Records for this exercise >>
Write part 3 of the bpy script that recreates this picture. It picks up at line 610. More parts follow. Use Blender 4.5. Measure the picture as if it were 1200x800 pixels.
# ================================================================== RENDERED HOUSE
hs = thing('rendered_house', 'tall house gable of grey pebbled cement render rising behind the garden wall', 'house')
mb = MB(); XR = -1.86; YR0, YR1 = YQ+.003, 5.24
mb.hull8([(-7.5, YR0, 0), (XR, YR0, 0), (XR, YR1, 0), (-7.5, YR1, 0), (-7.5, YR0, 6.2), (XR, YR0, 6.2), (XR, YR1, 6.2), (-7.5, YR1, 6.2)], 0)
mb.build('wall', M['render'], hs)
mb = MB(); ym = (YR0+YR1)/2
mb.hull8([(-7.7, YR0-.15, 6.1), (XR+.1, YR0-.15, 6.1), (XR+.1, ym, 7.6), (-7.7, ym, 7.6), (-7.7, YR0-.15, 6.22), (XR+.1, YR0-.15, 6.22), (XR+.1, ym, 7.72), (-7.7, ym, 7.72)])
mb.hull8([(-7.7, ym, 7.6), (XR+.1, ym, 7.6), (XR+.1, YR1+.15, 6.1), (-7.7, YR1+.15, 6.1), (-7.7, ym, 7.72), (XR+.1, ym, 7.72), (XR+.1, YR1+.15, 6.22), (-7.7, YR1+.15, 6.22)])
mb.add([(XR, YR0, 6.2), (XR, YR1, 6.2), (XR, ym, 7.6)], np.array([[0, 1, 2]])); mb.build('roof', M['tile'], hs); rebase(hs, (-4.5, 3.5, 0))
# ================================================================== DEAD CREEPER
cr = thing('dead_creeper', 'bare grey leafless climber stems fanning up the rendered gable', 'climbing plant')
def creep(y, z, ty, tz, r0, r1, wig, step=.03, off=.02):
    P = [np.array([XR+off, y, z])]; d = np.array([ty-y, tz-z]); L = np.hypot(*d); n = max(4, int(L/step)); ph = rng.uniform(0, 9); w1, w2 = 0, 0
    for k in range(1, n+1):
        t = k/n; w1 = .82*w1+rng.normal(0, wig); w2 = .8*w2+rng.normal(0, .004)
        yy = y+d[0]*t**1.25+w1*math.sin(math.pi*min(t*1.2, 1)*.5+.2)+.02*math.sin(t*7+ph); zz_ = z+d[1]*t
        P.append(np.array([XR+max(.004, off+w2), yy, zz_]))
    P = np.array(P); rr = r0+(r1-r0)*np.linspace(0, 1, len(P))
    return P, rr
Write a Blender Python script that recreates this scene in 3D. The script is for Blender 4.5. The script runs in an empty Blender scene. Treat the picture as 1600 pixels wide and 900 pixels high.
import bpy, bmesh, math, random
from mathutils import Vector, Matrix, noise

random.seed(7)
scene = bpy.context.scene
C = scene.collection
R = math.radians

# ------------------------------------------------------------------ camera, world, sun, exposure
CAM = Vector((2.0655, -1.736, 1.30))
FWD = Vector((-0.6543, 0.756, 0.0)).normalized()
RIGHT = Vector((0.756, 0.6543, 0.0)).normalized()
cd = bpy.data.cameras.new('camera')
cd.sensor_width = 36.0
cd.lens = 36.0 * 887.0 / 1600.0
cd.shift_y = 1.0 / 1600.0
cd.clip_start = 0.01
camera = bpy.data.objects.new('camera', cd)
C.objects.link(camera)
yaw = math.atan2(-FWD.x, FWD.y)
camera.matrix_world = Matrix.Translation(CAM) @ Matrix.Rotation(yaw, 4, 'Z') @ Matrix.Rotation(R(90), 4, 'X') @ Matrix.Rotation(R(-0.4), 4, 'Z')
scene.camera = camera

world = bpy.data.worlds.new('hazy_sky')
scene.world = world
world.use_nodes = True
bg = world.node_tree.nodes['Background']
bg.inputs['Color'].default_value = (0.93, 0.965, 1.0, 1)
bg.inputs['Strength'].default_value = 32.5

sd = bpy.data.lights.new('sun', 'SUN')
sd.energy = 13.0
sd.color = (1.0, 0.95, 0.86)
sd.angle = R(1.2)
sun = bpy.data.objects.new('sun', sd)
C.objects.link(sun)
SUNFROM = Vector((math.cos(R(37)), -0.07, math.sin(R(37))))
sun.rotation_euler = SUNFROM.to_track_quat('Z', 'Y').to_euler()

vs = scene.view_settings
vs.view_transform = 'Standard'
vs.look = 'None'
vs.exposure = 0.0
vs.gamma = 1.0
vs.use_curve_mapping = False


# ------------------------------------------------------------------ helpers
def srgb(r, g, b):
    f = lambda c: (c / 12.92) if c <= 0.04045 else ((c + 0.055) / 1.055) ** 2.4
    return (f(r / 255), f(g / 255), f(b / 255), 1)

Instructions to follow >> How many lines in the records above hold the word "scene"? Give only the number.

Result for this task >> 6